-- begin --
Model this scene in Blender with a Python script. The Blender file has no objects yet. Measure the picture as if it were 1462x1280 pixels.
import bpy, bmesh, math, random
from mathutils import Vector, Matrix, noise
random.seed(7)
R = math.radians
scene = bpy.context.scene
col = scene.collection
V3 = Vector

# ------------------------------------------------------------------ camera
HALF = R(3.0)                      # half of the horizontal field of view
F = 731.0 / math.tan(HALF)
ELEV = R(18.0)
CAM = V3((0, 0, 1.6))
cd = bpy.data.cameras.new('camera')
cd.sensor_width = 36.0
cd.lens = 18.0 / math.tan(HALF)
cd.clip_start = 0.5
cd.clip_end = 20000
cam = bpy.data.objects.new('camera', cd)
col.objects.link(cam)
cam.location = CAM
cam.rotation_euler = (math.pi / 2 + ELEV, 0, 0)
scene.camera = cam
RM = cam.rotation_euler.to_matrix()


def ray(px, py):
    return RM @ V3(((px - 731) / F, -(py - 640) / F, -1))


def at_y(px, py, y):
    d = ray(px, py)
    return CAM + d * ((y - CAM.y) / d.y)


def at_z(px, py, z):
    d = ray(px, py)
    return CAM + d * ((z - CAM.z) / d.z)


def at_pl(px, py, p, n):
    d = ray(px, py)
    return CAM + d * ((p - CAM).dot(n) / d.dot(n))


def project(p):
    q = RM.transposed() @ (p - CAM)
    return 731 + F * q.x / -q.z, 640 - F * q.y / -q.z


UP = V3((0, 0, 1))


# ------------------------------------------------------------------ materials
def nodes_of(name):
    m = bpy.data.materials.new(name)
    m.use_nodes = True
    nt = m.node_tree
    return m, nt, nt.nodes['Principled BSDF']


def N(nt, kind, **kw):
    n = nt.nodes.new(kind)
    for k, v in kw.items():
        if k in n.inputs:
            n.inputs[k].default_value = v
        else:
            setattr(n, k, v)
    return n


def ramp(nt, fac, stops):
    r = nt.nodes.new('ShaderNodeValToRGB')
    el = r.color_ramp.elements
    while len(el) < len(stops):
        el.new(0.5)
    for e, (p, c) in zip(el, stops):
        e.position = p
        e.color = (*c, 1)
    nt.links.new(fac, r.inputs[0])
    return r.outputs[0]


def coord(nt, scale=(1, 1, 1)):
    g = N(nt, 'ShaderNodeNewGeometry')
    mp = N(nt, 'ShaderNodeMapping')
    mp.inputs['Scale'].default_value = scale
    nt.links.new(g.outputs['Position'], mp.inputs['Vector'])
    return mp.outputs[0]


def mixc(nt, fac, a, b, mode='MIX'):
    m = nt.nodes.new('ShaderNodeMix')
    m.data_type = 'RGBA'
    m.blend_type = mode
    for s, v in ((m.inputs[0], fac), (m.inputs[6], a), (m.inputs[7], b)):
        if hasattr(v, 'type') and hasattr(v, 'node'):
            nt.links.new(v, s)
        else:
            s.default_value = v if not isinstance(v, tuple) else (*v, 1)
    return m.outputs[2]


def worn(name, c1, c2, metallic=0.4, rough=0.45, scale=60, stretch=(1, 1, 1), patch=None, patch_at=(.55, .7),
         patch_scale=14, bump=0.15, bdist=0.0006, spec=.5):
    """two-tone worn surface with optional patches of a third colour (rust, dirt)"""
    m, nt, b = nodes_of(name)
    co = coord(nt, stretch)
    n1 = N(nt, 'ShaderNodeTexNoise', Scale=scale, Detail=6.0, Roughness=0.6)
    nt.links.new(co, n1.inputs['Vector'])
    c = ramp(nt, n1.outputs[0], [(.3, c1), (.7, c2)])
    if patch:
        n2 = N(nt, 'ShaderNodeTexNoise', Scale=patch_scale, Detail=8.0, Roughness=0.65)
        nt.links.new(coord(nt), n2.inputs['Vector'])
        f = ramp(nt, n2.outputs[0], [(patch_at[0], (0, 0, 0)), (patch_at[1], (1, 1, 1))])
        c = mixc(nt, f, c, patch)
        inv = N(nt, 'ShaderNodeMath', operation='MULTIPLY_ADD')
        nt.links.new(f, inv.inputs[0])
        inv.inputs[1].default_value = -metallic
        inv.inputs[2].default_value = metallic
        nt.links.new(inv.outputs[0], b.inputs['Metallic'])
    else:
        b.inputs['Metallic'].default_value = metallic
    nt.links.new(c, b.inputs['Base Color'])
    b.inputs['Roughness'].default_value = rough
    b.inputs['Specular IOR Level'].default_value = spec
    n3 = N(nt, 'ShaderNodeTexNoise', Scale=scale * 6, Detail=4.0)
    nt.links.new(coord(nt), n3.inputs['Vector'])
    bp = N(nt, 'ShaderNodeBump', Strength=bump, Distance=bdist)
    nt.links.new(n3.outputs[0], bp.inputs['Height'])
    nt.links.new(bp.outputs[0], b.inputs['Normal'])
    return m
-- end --
== Task instructions ==
Go through the listing and print each line exactly as it appears.

== Finished answer ==
Model this scene in Blender with a Python script. The Blender file has no objects yet. Measure the picture as if it were 1462x1280 pixels.
import bpy, bmesh, math, random
from mathutils import Vector, Matrix, noise
random.seed(7)
R = math.radians
scene = bpy.context.scene
col = scene.collection
V3 = Vector

# ------------------------------------------------------------------ camera
HALF = R(3.0)                      # half of the horizontal field of view
F = 731.0 / math.tan(HALF)
ELEV = R(18.0)
CAM = V3((0, 0, 1.6))
cd = bpy.data.cameras.new('camera')
cd.sensor_width = 36.0
cd.lens = 18.0 / math.tan(HALF)
cd.clip_start = 0.5
cd.clip_end = 20000
cam = bpy.data.objects.new('camera', cd)
col.objects.link(cam)
cam.location = CAM
cam.rotation_euler = (math.pi / 2 + ELEV, 0, 0)
scene.camera = cam
RM = cam.rotation_euler.to_matrix()


def ray(px, py):
    return RM @ V3(((px - 731) / F, -(py - 640) / F, -1))


def at_y(px, py, y):
    d = ray(px, py)
    return CAM + d * ((y - CAM.y) / d.y)


def at_z(px, py, z):
    d = ray(px, py)
    return CAM + d * ((z - CAM.z) / d.z)


def at_pl(px, py, p, n):
    d = ray(px, py)
    return CAM + d * ((p - CAM).dot(n) / d.dot(n))


def project(p):
    q = RM.transposed() @ (p - CAM)
    return 731 + F * q.x / -q.z, 640 - F * q.y / -q.z


UP = V3((0, 0, 1))


# ------------------------------------------------------------------ materials
def nodes_of(name):
    m = bpy.data.materials.new(name)
    m.use_nodes = True
    nt = m.node_tree
    return m, nt, nt.nodes['Principled BSDF']


def N(nt, kind, **kw):
    n = nt.nodes.new(kind)
    for k, v in kw.items():
        if k in n.inputs:
            n.inputs[k].default_value = v
        else:
            setattr(n, k, v)
    return n


def ramp(nt, fac, stops):
    r = nt.nodes.new('ShaderNodeValToRGB')
    el = r.color_ramp.elements
    while len(el) < len(stops):
        el.new(0.5)
    for e, (p, c) in zip(el, stops):
        e.position = p
        e.color = (*c, 1)
    nt.links.new(fac, r.inputs[0])
    return r.outputs[0]


def coord(nt, scale=(1, 1, 1)):
    g = N(nt, 'ShaderNodeNewGeometry')
    mp = N(nt, 'ShaderNodeMapping')
    mp.inputs['Scale'].default_value = scale
    nt.links.new(g.outputs['Position'], mp.inputs['Vector'])
    return mp.outputs[0]


def mixc(nt, fac, a, b, mode='MIX'):
    m = nt.nodes.new('ShaderNodeMix')
    m.data_type = 'RGBA'
    m.blend_type = mode
    for s, v in ((m.inputs[0], fac), (m.inputs[6], a), (m.inputs[7], b)):
        if hasattr(v, 'type') and hasattr(v, 'node'):
            nt.links.new(v, s)
        else:
            s.default_value = v if not isinstance(v, tuple) else (*v, 1)
    return m.outputs[2]


def worn(name, c1, c2, metallic=0.4, rough=0.45, scale=60, stretch=(1, 1, 1), patch=None, patch_at=(.55, .7),
         patch_scale=14, bump=0.15, bdist=0.0006, spec=.5):
    """two-tone worn surface with optional patches of a third colour (rust, dirt)"""
    m, nt, b = nodes_of(name)
    co = coord(nt, stretch)
    n1 = N(nt, 'ShaderNodeTexNoise', Scale=scale, Detail=6.0, Roughness=0.6)
    nt.links.new(co, n1.inputs['Vector'])
    c = ramp(nt, n1.outputs[0], [(.3, c1), (.7, c2)])
    if patch:
        n2 = N(nt, 'ShaderNodeTexNoise', Scale=patch_scale, Detail=8.0, Roughness=0.65)
        nt.links.new(coord(nt), n2.inputs['Vector'])
        f = ramp(nt, n2.outputs[0], [(patch_at[0], (0, 0, 0)), (patch_at[1], (1, 1, 1))])
        c = mixc(nt, f, c, patch)
        inv = N(nt, 'ShaderNodeMath', operation='MULTIPLY_ADD')
        nt.links.new(f, inv.inputs[0])
        inv.inputs[1].default_value = -metallic
        inv.inputs[2].default_value = metallic
        nt.links.new(inv.outputs[0], b.inputs['Metallic'])
    else:
        b.inputs['Metallic'].default_value = metallic
    nt.links.new(c, b.inputs['Base Color'])
    b.inputs['Roughness'].default_value = rough
    b.inputs['Specular IOR Level'].default_value = spec
    n3 = N(nt, 'ShaderNodeTexNoise', Scale=scale * 6, Detail=4.0)
    nt.links.new(coord(nt), n3.inputs['Vector'])
    bp = N(nt, 'ShaderNodeBump', Strength=bump, Distance=bdist)
    nt.links.new(n3.outputs[0], bp.inputs['Height'])
    nt.links.new(bp.outputs[0], b.inputs['Normal'])
    return m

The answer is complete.